Will the Gulf oil spill change all that? We’ll start to find out today. Before the Deepwater Horizon spill, Dave Rauschkolb, a restaurateur and surfer from Florida, wanted to organize a protest against the expansion of offshore drilling to his state’s waters. He came up with the idea of Hands Across the Sand—people would gather on beaches and link hands to show their opposition to offshore drilling. He did one event on February 13 this year—nearly 1,000 people showed up to St. Pete’s Beach in Florida.
But after the Deepwater Horizon spill, interest in the idea exploded. National green groups like the Sierra Club promoted Hands Across the Sand, as environmentalists seized on a visible way to fight offshore drilling. So at 12 PM today, June 26, at hundreds of beaches around the U.S.—and a few more around the world—people gathered to hold hands and protest the worst environmental disaster in U.S. history:
“This is the worst oil spill that has happened in my lifetime,” said Sarah Mullins, 20, of Kendall [in Florida]. “We all complain about these problems. . . this is our Miami, this is our beach and we need to stop offshore oil drilling.’

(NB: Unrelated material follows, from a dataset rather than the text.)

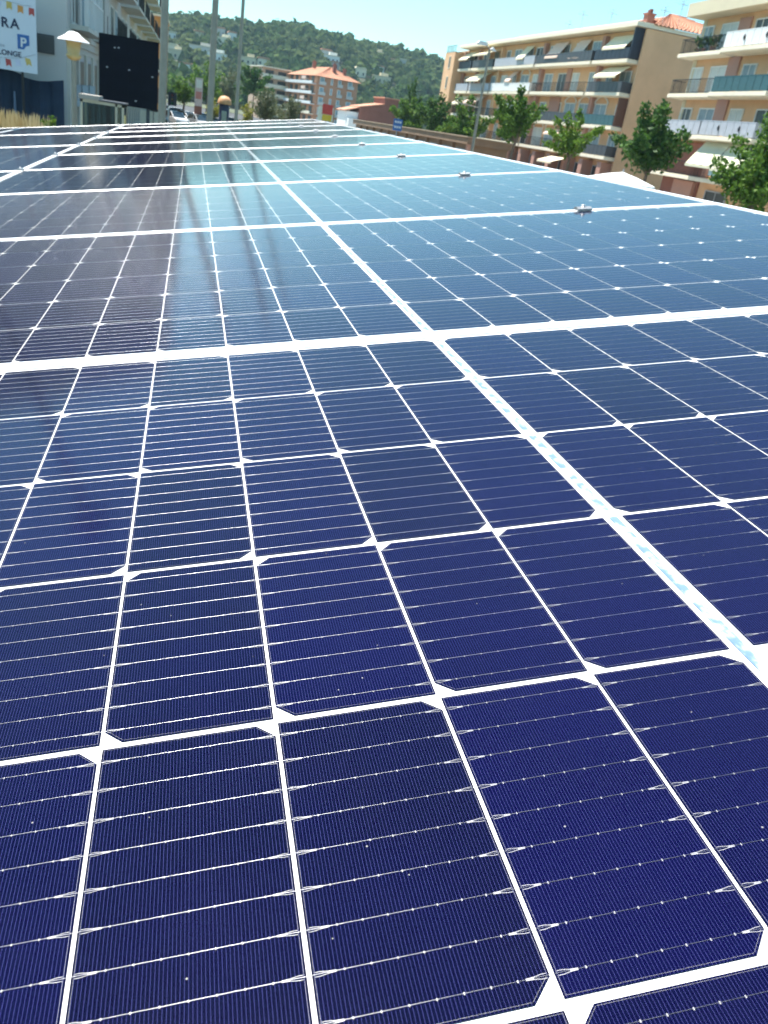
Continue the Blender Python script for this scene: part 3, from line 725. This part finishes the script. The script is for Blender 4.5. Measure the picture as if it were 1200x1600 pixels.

Will protests like Hands Across the Sand make a difference? At the very least, they get people involved in environmental issues, people who might never have felt directly threatened by global warming. Green groups will do everything they can to take capitalize on the spill—as well they should—and major environmental disasters have galvanized Americans before. We’re angry, no doubt, and public opinion has gradually turned against at least the idea of expanding offshore drilling. But if Americans want more than that, they’ll have to take to the streets—or maybe the sand—and demand it. June 26 could mark the start.